Back in 2002, Metro — Portland’s regional planning czar — made several additions to the region’s urban-growth boundary. The biggest addition was 18,600 acres — supposedly enough to house 50,000 people — on the east side known as Damascus. Portland’s housing market was booming, and some people predicted a huge land-rush that would lead to windfall gains for Damascus property owners.

Now, more than six years later, nothing has happened and it looks like nothing will happen. Metro blames it on the high cost of infrastructure. The reality is that Metro planners so gummed up the process that no one could develop their property.

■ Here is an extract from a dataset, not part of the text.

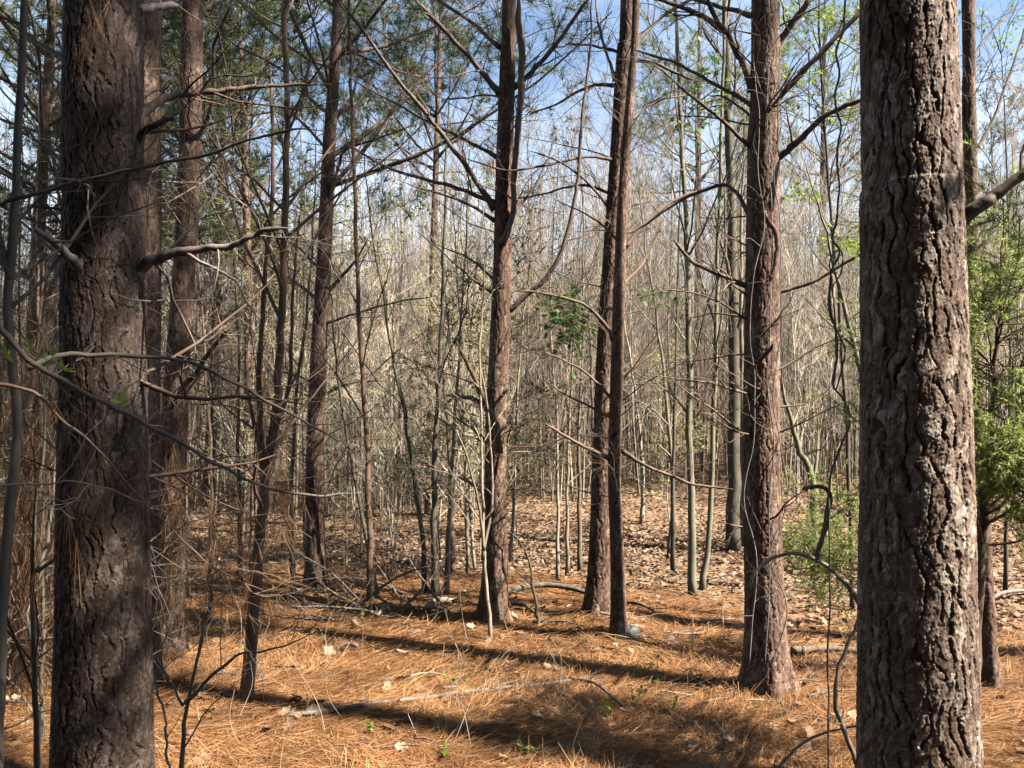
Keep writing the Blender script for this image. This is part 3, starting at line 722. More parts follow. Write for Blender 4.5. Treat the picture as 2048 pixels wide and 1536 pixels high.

The claim that infrastructure is a barrier is a red herring. As the Antiplanner has shown here, developers in the Houston area manage to install sewer, water, and roads themselves and provide land for schools, parks, and other facilities. Developers pass the cost onto home and other property buyers, who pay it off over a 30-year period. Property owners also pay for their own schools, park improvements, and so forth. The financial tools used are interesting but hardly complicated. Under Oregon law, developers or the county could create special service districts to take care of the finances.

But before anything could happen in Damascus, Metro planners insisted on having a plan. “Planning for the new city began with a series of neighborhood meetings and informal presentations. Aided by planning money provided by Metro, a concept plan finally was unveiled — to decidedly mixed results. Some property owners who lived on the hillsides and other areas proposed as housing-free greenways heatedly objected, saying their development rights were being impinged.”

In other words, Metro added people’s land to the urban-growth boundary, then wrote a plan taking many of their properties out again. Planners also put so many restrictions on the remaining land that it just wasn’t worth the effort. This is a pattern that has been repeated in other additions to the growth boundary, notably an area called North Bethany.

On top of this, instead of designing a system that would make sure that future homebuyers paid for the infrastructure they used, Metro planners created fears among existing residents that their property taxes would go up to subsidize newcomers. The residents revolted and passed an initiative restricting future tax rates. This leaves local officials feeling that their hands are tied.

Metro leaders shake their heads and conclude that Portland will just have to live with the land that was already in the urban-growth boundary. Naturally, they don’t want to admit that they themselves are the problem.

As Henry David Thoreau said, “government never of itself furthered any enterprise, but by the alacrity with which it got out of its way.” It is time for planners to get out of the way of Oregon’s future.